In response to the news Garry Worthington, Head of Green Deal at Climate Energy, said: “This response has been greatly anticipated, and we expect it to answer some of the questions surrounding the future of energy efficiency in the UK and will help us to further progress with our plans to become a Green Deal provider, as well as helping local authorities and regional organisations move ahead in terms of designing and implementing regional and local schemes.
“The improvements to the consumer protection elements of Green Deal are particularly welcomed.  These new safeguards, along with the plans to calculate savings on a daily rather than annual basis, will go a long way in encouraging homeowner and tenants to take advantage of the finance available for energy efficiency improvements. 

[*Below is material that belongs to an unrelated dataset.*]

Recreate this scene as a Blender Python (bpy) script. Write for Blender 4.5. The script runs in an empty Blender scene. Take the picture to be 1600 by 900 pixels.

“However, we are disappointed that the Government remains undecided about its £200m fund to kick-start the scheme.  We think the current plans to use this purely as a cash-back incentive over the next two years are mis-guided and that could be used much more creatively to support regional schemes, local innovations, jobs, communities and delivery to give take-up an initial boost.  We would also urge DECC to reconsider its support around promoting Green Deal and creating awareness of the scheme.”
Rhian Kelly, CBI Director for Business Environment policy, said: “Having more details on how the Green Deal will operate on a practical level is an important step for a scheme that has the very real potential to cut costs for consumers and businesses in the long run, and help generate business investment and jobs.
“However, there is still plenty of work to do. With the launch of the Green Deal expected towards the end of the year, Government needs to move quickly to put everything in place. It must ensure that businesses who want to get involved are in the best position to do so and put the right policies in place to stimulate consumer demand.”